Rep. Henry Waxman, D-Calif., said the new details about the $1.8-million contract, disclosed last week in a Pentagon briefing for congressional staff members, raise new questions about whether the vice president or his office played any role in decisions to give what became billions of dollars worth of government business to Halliburton, where Cheney was chief executive from 1995 to 2000.

Cheney has said several times that neither he nor his office influenced decisions to give contracts to Halliburton.

Waxman wrote to Cheney on Sunday that the circumstances "appear to contradict your assertions that you were not informed about the Halliburton contracts."

"They also seem to contradict the Administration's repeated assertions that political appointees were not involved in the award of contracts to Halliburton," wrote Waxman, senior Democrat on the House Government Reform Committee and one of the sharpest critics of government ties to Halliburton.

Kevin Kellems, a spokesman for Cheney, suggested Waxman's letter was politically motivated.

"Releasing the letter to the press on a Sunday speaks volumes about congressman Waxman's desire to score political points," Kellems said.

Report: Memos told of prison abuses in late '03

FRANKFURT, Germany - Beginning in November, a small unit of interrogators at Abu Ghraib prison began reporting allegations of prisoner abuse, including the bloody beatings of five blindfolded Iraqi generals, in internal documents sent to senior officers, the New York Times reports, quoting unnamed military personnel who it said worked in the prison.

The newspaper reported that it interviewed several military intelligence soldiers in Germany and the United States, and that they asked not to be identified for fear they would jeopardize their careers.

Top military officials have said previously they learned about abuses only in January, after a soldier came forward with photographs.

At least 20 accounts of mistreatment were included in the documents, the New York Times reported, quoting the unnamed soldiers. Some detainees described abuse that occurred at other detention facilities before they were transferred to Abu Ghraib, but the documents cited by the unnamed soldiers say at least seven incidents took place at the prison, four of them in the area controlled by military intelligence and the site of the notorious abuses depicted in a series of photographs.

Col. Jill E. Morgenthaler, chief of public affairs at military headquarters in Baghdad, said Sunday that officials were trying to find the documents. "Until then, there's nothing we can say," she said.

U.S. to hold thousands of inmates after June 30

BAGHDAD - As many as 1,400 detainees will either be released or transferred to Iraqi authorities by the June 30 handover of power, the U.S. military said Sunday.

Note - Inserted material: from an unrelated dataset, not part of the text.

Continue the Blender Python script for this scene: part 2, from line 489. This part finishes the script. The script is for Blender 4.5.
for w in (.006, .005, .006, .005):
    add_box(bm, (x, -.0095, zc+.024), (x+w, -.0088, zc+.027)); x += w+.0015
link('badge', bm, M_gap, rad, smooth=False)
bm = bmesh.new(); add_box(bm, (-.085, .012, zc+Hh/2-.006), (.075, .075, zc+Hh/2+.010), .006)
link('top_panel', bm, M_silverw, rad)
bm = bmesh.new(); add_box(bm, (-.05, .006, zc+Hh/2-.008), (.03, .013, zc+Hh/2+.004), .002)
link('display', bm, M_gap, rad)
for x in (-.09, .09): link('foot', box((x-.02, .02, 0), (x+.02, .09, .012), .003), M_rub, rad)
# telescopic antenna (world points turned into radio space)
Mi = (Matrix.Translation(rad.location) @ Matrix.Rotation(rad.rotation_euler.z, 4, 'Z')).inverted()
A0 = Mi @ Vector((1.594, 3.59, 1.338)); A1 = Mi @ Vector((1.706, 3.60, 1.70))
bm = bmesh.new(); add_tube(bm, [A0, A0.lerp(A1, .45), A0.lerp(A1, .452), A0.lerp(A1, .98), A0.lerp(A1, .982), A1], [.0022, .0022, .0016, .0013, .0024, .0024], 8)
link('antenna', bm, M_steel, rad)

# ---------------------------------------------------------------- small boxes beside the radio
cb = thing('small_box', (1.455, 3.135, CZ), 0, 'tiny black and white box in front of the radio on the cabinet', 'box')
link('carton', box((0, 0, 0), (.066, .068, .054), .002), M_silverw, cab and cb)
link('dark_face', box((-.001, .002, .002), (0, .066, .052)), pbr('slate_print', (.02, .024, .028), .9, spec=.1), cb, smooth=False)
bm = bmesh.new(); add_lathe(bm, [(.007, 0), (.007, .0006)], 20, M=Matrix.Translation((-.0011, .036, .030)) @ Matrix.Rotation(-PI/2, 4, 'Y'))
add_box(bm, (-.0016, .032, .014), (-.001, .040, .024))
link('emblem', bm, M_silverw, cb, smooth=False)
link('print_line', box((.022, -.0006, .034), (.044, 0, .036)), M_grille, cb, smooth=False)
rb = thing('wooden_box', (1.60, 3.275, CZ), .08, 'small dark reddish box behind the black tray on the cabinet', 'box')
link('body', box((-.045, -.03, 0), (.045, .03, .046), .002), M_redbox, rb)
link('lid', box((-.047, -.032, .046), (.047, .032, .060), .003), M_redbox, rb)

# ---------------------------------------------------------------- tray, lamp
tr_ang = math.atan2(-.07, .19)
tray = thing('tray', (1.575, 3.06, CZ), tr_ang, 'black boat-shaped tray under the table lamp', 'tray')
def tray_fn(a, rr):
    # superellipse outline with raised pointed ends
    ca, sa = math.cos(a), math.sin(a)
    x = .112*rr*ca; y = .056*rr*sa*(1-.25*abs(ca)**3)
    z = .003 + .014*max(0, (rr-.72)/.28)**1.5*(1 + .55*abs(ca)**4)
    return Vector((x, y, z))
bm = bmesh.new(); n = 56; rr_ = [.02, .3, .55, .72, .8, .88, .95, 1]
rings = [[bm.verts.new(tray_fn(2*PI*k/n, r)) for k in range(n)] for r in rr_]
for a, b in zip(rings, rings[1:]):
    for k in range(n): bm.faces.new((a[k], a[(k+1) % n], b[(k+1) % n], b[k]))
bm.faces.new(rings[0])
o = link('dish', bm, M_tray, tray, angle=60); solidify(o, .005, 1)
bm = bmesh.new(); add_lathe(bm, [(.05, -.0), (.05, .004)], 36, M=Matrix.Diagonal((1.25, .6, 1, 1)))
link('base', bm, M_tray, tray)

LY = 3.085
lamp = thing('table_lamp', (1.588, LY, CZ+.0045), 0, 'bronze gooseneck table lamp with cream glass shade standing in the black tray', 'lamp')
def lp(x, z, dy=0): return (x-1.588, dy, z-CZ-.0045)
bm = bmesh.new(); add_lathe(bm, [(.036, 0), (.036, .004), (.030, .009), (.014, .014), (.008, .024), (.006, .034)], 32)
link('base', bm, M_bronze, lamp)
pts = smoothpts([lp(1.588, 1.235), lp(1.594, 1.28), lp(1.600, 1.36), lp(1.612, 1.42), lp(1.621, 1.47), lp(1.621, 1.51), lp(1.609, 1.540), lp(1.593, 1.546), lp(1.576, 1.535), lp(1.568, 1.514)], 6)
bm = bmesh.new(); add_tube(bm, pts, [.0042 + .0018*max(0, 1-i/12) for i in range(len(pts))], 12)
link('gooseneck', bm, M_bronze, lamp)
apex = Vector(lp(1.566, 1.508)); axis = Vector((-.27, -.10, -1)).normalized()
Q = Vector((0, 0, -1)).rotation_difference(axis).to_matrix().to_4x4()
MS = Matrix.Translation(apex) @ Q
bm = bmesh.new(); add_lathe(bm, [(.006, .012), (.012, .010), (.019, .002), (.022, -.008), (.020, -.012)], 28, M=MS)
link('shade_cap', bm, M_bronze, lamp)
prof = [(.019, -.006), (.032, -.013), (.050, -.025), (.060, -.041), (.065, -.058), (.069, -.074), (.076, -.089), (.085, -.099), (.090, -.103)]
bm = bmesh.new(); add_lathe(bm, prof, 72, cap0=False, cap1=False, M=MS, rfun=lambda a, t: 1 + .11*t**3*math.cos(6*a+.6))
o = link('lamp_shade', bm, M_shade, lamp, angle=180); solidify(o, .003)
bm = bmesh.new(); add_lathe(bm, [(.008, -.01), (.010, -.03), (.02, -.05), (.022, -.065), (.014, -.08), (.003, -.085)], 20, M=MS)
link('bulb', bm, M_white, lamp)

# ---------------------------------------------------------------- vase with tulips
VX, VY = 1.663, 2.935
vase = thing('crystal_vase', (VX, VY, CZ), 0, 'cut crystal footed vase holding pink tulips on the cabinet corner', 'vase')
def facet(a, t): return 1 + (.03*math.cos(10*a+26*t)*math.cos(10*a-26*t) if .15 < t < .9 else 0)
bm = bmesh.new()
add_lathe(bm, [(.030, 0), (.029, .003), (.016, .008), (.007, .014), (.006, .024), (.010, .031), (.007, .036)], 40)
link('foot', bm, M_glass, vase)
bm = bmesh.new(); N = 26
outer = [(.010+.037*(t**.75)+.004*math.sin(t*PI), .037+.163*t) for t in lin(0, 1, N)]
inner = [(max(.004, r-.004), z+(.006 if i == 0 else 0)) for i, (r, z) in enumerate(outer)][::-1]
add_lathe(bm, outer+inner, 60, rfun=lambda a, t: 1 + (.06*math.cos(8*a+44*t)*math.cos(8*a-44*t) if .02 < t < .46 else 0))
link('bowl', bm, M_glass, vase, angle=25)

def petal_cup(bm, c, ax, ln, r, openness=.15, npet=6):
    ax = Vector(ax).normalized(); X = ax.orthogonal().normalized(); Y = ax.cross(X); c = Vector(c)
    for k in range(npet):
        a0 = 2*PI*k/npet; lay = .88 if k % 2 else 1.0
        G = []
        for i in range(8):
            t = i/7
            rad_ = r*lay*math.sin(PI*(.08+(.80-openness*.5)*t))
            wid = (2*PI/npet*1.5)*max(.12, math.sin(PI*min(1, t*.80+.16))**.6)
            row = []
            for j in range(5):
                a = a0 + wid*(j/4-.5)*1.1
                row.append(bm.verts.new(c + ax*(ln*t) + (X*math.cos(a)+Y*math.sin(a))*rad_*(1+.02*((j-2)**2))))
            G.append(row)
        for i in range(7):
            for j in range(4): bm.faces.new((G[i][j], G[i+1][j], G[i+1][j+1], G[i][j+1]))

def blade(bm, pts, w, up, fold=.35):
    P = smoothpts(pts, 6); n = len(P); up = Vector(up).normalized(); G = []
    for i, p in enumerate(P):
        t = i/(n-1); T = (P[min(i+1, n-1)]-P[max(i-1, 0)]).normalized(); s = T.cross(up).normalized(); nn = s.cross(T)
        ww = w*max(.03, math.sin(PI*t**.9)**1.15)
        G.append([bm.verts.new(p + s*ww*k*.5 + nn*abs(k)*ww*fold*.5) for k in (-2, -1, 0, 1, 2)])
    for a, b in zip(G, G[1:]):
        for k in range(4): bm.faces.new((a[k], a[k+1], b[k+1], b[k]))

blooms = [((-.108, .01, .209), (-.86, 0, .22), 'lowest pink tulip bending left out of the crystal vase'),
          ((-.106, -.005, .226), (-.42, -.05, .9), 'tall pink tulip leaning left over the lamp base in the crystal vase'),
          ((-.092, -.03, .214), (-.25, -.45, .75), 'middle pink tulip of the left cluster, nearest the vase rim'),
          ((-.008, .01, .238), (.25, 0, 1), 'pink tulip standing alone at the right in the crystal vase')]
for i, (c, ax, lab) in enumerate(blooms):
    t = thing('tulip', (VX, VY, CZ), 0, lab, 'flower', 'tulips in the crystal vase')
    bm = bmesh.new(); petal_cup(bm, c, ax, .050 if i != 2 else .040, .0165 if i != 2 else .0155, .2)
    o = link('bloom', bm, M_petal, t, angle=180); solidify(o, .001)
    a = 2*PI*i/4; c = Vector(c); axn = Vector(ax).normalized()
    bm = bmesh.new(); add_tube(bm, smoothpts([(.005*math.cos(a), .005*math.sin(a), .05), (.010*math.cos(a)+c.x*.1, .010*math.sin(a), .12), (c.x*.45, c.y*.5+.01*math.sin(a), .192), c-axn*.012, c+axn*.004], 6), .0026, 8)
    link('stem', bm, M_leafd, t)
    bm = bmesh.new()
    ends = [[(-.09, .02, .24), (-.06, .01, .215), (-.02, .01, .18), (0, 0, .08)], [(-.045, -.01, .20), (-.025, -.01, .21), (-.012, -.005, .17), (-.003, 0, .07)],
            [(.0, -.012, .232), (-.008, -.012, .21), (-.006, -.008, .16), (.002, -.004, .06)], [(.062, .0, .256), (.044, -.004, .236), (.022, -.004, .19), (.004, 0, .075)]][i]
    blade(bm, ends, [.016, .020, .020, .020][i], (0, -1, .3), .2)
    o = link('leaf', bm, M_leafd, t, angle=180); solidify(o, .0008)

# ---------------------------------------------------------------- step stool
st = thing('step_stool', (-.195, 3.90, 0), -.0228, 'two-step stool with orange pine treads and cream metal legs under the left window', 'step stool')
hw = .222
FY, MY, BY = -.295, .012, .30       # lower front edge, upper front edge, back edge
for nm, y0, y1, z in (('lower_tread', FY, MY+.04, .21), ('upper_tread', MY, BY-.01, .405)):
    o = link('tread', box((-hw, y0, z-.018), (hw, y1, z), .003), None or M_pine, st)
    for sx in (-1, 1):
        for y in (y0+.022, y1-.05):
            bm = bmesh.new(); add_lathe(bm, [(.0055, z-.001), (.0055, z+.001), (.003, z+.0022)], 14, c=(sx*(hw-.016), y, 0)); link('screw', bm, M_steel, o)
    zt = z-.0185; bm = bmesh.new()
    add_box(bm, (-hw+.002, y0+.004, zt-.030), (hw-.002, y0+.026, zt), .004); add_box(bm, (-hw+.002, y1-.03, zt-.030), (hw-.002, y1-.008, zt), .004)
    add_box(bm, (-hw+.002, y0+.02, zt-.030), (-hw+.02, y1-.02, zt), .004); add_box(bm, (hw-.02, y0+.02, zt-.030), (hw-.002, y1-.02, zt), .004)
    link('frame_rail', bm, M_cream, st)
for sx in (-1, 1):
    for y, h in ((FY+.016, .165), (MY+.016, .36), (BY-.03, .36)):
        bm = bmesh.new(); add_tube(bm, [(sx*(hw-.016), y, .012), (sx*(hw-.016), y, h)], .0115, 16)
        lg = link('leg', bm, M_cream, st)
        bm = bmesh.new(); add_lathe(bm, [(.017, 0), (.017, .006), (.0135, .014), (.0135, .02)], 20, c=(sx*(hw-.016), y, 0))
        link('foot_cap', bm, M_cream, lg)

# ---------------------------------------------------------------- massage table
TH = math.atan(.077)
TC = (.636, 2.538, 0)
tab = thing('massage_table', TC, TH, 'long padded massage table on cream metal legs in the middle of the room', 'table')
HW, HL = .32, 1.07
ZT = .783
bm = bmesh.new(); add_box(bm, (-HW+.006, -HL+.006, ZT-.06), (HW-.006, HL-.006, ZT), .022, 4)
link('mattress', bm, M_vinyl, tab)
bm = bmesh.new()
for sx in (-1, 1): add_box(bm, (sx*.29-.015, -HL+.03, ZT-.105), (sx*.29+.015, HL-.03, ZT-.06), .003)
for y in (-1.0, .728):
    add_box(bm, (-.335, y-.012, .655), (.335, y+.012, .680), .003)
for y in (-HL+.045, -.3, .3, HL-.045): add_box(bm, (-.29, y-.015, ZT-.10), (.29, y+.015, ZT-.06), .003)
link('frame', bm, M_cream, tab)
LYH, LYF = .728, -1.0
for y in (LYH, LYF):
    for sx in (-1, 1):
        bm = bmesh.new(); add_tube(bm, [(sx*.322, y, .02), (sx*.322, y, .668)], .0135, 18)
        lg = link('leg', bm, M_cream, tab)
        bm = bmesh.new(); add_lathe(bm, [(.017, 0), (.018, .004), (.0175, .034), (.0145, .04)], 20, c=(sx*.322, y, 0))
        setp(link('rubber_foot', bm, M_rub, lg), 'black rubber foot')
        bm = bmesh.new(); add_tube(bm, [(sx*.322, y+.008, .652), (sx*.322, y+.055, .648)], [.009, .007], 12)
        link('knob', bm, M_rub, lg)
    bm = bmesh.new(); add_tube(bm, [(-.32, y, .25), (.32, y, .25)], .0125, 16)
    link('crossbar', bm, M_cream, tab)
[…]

The Americans will continue to hold between 4,000 and 5,000 prisoners deemed a threat to the coalition, a U.S. official said.

The U.S. command will also continue operating the Abu Ghraib prison, focus of the scandal over U.S. abuse of Iraqi prisoners, Lt. Col. Barry Johnson said.

The International Committee of the Red Cross said Sunday that all Iraqi prisoners of war and interned civilians should be released when sovereignty is transferred.

Sadr plans political party; militia's fate unclear

A senior spokesman for the insurgent Shiite Muslim cleric Muqtada al-Sadr said in Najaf on Sunday that Sadr intends to "found a party to participate in political events." The spokesman, Qais Khazali, did not say whether Sadr also intends to disband his militia, the Mahdi Army, and abandon his military resistance to the U.S. occupation.

The suggestion of a political organization was in line with intense efforts by Shiite religious and political figures to persuade the young cleric to end his military challenge and turn instead to politics.